La discussione sulla sua storia però non finisce. Vengono riscoperti profili in cui a posteriori tutti si sforzano di trovare gli indizi di quello che sarebbe successo. Moltissimi scoprono per la prima volta un ritratto scritto da Anne Helen Petersen – forse la migliore celebrity profiler americana – nel 2017 per Buzzfeed, intitolato “Ten Long Years of Tryng to Make Armie Hammer Happen”, racconta di come Hollywood avesse insistito su di lui fino a Chiamami col tuo nome, primo vero successo arrivato dopo un decennio di fallimenti. Perché, si chiede Petersen. Perché Hammer è l’archetipo di bellezza americana bianca. Perché è l’erede di un impero petrolifero. Perché è un nepo baby, anche se all’epoca non avevamo ancora trovato queste parole. «Il tuo punto di vista è rancoroso come la merda», le aveva risposto lui su Twitter.

Un altro profilo, pubblicato su Vanity Fair e dedicato alla famiglia Hammer, diventa per tante persone la spiegazione della difficoltà di Armie ad accettare i no.
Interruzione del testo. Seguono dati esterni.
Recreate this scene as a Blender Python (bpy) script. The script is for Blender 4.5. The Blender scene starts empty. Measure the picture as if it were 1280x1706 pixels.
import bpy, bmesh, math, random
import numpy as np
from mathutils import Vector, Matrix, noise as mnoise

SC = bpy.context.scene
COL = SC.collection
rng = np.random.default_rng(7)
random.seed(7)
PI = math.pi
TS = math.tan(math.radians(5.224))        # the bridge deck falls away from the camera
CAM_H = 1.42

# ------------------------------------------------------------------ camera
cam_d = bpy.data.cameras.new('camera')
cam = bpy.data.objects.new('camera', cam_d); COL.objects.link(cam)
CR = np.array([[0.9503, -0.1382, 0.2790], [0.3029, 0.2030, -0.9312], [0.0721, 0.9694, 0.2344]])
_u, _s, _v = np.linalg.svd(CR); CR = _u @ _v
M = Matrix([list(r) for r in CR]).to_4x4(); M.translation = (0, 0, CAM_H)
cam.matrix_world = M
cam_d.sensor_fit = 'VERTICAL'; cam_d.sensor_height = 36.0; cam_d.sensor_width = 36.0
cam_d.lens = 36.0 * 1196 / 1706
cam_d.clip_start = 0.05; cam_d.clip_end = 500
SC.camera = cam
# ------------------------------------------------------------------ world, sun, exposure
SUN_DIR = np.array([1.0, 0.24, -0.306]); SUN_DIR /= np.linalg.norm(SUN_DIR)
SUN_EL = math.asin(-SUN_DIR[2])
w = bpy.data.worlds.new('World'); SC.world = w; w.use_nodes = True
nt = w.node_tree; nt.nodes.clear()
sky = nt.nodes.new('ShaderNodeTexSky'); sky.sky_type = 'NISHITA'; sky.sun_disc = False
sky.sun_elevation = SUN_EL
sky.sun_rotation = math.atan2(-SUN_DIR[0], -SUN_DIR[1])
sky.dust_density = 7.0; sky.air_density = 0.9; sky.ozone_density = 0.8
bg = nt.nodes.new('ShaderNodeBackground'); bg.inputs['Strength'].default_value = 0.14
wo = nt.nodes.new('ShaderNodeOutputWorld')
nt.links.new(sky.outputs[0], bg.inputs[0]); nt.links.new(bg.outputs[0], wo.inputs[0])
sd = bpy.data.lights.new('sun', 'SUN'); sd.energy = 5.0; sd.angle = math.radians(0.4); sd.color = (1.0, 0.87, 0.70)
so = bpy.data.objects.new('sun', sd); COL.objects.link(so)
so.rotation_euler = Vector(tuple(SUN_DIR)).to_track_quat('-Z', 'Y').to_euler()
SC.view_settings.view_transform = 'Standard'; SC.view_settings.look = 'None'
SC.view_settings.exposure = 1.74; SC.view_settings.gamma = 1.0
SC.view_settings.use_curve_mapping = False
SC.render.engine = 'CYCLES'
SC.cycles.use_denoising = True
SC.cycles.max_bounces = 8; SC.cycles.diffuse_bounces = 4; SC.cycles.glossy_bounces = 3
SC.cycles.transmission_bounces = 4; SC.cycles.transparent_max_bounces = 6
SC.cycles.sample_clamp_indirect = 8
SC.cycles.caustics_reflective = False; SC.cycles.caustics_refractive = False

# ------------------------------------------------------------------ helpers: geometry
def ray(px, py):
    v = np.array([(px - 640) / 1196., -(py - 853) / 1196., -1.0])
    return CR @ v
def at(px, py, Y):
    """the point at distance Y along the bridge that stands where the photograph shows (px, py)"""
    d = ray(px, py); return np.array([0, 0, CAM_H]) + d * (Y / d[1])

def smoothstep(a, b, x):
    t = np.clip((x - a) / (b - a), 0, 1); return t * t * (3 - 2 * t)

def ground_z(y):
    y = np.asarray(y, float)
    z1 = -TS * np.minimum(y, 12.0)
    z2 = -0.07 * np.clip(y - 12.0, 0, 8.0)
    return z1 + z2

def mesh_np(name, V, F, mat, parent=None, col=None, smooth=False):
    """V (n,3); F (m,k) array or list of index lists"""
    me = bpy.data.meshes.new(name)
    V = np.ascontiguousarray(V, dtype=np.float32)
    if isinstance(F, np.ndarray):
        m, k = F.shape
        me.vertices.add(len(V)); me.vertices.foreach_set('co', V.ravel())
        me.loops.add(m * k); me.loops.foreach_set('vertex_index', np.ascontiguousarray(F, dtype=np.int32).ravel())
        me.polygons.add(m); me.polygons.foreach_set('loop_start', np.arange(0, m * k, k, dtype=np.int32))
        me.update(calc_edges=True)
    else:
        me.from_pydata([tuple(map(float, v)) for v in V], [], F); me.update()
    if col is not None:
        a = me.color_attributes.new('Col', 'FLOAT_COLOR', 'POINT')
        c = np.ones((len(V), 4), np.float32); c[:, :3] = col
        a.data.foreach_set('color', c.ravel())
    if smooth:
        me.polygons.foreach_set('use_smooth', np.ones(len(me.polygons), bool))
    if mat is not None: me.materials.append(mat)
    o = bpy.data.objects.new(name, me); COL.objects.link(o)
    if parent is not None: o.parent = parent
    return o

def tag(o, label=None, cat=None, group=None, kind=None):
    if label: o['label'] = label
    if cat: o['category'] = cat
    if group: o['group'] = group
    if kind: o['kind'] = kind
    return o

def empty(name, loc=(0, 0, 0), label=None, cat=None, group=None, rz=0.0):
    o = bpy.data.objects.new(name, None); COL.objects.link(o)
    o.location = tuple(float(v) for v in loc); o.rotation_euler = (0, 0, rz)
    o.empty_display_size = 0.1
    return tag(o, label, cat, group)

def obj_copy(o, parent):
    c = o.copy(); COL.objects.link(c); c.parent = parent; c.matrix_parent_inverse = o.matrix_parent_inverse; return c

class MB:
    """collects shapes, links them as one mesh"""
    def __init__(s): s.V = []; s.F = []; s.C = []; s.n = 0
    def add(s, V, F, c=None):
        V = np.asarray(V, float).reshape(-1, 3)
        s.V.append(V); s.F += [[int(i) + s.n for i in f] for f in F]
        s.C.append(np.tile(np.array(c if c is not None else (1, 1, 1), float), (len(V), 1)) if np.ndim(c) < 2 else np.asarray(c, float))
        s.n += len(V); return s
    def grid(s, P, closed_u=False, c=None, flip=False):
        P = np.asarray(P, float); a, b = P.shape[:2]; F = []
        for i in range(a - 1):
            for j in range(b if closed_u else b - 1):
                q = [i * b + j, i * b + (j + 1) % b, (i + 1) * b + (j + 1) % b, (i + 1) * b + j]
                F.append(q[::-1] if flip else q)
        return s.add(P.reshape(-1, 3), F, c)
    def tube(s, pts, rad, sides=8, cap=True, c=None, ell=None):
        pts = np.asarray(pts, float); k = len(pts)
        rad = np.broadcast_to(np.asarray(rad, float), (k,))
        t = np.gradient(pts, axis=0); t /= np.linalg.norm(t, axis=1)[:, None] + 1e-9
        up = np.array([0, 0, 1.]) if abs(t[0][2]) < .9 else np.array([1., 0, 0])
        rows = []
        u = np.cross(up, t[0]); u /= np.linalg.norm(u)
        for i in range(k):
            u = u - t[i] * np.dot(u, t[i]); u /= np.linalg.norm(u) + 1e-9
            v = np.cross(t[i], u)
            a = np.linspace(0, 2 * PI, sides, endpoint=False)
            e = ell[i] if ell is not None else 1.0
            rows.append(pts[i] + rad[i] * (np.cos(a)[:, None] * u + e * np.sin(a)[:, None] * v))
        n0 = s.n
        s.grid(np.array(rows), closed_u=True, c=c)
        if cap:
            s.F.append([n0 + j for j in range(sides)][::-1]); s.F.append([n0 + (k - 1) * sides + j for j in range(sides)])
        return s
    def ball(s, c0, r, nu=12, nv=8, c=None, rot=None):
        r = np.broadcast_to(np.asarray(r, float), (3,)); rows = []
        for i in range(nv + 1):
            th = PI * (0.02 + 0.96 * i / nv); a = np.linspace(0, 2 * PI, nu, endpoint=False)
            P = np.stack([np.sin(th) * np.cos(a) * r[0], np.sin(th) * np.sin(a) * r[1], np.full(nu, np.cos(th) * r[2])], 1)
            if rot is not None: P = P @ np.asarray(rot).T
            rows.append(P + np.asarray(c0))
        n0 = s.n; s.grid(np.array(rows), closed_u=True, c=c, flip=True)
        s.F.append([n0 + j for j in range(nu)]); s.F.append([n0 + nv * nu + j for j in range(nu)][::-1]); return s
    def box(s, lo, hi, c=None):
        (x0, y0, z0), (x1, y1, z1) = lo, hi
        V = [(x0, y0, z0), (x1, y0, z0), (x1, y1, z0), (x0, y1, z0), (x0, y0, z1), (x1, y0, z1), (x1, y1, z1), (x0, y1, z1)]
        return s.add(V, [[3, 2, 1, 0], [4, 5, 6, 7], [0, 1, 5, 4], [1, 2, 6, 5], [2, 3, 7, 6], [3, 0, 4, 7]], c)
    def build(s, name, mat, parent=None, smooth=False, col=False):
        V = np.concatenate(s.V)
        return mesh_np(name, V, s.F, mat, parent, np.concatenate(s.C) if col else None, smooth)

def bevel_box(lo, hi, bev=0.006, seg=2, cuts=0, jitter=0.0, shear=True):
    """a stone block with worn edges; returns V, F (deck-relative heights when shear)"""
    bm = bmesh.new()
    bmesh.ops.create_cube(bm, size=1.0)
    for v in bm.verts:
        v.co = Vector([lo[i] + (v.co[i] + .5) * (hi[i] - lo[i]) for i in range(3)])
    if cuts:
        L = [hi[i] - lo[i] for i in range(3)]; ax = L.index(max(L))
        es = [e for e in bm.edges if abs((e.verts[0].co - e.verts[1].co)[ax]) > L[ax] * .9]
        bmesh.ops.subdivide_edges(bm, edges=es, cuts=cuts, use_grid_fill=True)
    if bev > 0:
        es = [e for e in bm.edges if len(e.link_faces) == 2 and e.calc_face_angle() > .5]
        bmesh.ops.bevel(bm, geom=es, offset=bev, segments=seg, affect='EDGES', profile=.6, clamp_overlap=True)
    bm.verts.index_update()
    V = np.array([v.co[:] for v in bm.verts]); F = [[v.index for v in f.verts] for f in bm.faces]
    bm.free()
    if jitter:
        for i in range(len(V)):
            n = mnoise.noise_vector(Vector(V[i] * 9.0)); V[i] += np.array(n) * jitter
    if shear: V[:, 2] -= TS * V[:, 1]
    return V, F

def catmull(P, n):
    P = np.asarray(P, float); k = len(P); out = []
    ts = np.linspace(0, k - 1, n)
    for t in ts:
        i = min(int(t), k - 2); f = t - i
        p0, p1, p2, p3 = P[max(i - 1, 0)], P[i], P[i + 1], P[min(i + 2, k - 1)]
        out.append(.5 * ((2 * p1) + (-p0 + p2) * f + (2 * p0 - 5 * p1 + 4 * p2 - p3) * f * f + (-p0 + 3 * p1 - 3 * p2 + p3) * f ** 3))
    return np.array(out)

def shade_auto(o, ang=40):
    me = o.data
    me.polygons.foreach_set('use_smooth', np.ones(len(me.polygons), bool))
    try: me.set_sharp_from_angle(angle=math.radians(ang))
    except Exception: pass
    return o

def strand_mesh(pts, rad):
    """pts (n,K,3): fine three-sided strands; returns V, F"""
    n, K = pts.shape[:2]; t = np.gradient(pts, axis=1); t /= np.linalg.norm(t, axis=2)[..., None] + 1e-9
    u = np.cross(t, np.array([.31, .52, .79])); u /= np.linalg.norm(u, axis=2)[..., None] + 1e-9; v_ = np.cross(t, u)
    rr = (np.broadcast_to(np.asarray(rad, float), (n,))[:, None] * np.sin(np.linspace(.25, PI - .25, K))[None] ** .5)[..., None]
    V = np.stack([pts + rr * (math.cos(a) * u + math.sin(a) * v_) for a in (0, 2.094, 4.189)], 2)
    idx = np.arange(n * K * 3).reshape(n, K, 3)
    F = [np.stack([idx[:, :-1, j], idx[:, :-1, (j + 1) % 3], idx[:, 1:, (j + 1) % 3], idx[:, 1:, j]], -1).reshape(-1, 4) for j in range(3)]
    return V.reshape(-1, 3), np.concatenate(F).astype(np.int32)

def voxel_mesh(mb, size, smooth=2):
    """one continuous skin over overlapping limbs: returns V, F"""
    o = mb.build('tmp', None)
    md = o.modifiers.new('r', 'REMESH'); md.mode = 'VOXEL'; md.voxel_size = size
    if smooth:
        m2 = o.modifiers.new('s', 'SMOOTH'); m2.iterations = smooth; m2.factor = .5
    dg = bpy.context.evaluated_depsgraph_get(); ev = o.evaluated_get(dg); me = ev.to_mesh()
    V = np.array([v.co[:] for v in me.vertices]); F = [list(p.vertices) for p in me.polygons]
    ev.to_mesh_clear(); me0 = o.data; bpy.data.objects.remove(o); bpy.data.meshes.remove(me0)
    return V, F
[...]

Il suo bisnonno Armand – da cui prende il nome, diminuito in Armie – era il fondatore della Occidental Petroleum, undicesima azienda petrolifera americana, e aveva avuto stretti rapporti con ogni incarnazione di potere dei suoi tempi: Lenin, Stalin, Nixon, la corona d’Inghilterra. Ma soprattutto, ad Armand Sr. piaceva umiliare e picchiare sua moglie, costringerla a indossare parrucche e occhiali. Aveva fatto installare un dispositivo di tracciamento nella macchina di lei e intercettava tutte le sue telefonate. Il figlio Julian, a 26 anni, aveva ucciso un uomo che pretendeva gli venisse restituita una grossa somma che il rampollo aveva perso in una bisca. La figlia di Julian, Casey, lo aveva accusato di averla violentata. Michael, il padre di Armie, passava il suo tempo sperperando il patrimonio di famiglia tra affari sbagliati, divertendosi alle feste e scaricando la rabbia repressa picchiando la moglie. La storia della dinastia Hammer diventa oggetto di un documentario in tre puntate su Discovery, intitolato House of Hammer. A questo punto, però, la discussione si ferma: nessuno è davvero disposto a spostare il dibattito dalla cancellazione di un attore ai mali che si ereditano col sangue, alla brutalità insegnata in famiglia.

L’intervista di Air Mail questa discussione la riprende, ma nel modo in cui la conversazione con Hammer è stata concepita e spiegata si intuisce un cambiamento. Se non nelle opinioni, quanto meno negli atteggiamenti. Due anni fa – pochi ma tanti, lo sappiamo che in quest’epoca funziona così – fornire uno spazio pubblico a un “cancellato” sarebbe stato fiancheggiamento. Ora, nel vibe shift che sta indubbiamente attraversando la cultura americana, emerge una necessità nuova: andare oltre la pretesa di contrizione del cancellato, oltre il desiderio di punizione dello stesso. Oltre la cancellazione: «Per una versione più completa, dettagliata e verificata di quel che succede», come hanno dichiarato i fondatori di Air Mail Graydon Carter e Alessandra Stanley. Forse è questo l’unico modo di trattare i casi in cui è la parola della vittima contro la parola del carnefice. Sforzarsi di ascoltare anche le parole del carnefice. Anche quando si tratta di un cannibale.